Noch während der Ouvertüre werden die Zuschauer auf den eigentlichen Konflikt der Oper, wie Gruber ihn sieht, eingestimmt: Ein schwarz-weiß-Film in Home-Video-Optik zeigt zwei kleine Mädchen, die mit Geschenken um die Gunst ihres Vaters buhlen: Fenena und Abigaille. Wenn die eine mehr Aufmerksamkeit von ihm bekommt, so reagiert die andere mit Eifersucht und Faustschlägen auf die Schwester. Auch einen Missbrauch von Abigaille durch ihren Vater deutet dieses Video an.

Der Nabucco-Stoff stammt aus der Bibel. Erzählt wird die historisch verbürgte Gefangennahme der Herbräer durch die Assyrer und ihre Verschleppung in das von Nebukadnezar (= Nabucco) beherrschte Babylon 586 vor Christus. Nabuccos Bekehrung zum Judentum, wie sie in der Oper vorkommt, aber ist reine Erfindung. Vor dem Hintergrund der Fehde der an verschiedene Götter glaubenden Nachbarvölker schildert die Oper ein Familiendrama. König Nabuccos (Lado Atanelli) Macht wächst, während seine Familie immer mehr zerfällt.

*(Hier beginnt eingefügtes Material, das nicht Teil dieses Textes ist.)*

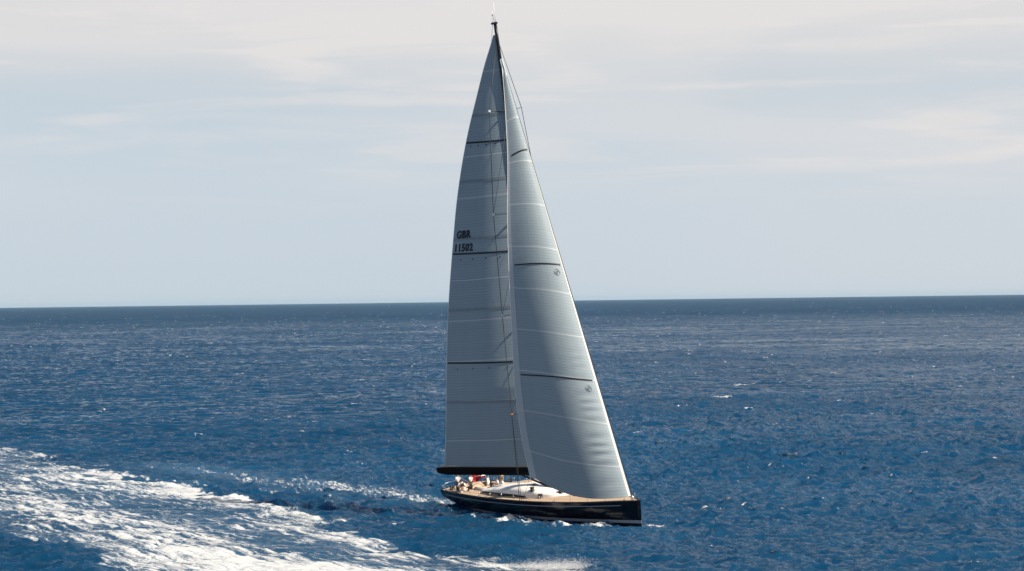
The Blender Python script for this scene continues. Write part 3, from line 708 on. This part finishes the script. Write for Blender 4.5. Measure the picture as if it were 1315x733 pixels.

Fenena (Katja Pieweck), die jüngste Tochter Nabuccos, läuft zum Feind über, weil sie sich in den Hebräer Ismaele (Viktor Lutsiuk) verliebt hat. Und seine älteste Tochter Abigaille (großartig: Georgina Lukacs) macht ihm selbst den Thron streitig. Sie lässt ihren eigenen Vater entmündigen und einkerkern, weil sie erfährt, dass sie die Tochter einer Sklavin ist. Im einem übergroßen Bett thronend setzt sie sich schließlich selbst die Krone auf. «Das ist die Frage, die mich bewegt: Woher kommt dieser Hass, woher kommt dieser Glaube?», hatte Regisseurin Gruber vor der Premiere gesagt.

Aggressiv, verletzbar, unversönlich und am Ende verzweifelt - so lässt Gruber Abigaille agieren. Eine starke Frau, die im politischen Machtpoker alles setzt und am Ende alles verliert. Als «Beweis» ihres Hasses trägt sie ein Knäuel aus Celluloid in den Händen. Es ist der alte Film aus ihrer Kindheit, der ihre Vergangenheit wenig rosig darstellt. Schließlich reißt Nabucco wieder die Macht an sich und seine Tochter bittet ihn sterbend um Vergebung.

Wie bereits bei der Monteverdi-Oper arbeitete Regisseurin Gruber auch diesmal wieder mit Kostümbildnerin Henrike Bromber zusammen. Und wie bereits bei der «Krönung der Poppea» setzt sie auch bei «Nabucco» wieder auf Mini und Straßenanzug. Dazu sind ihre Truppen stets bis an die Zähne bewaffnet und setzen diese auch unentwegt für Drohgebährden und das Demonstrieren von Macht ein.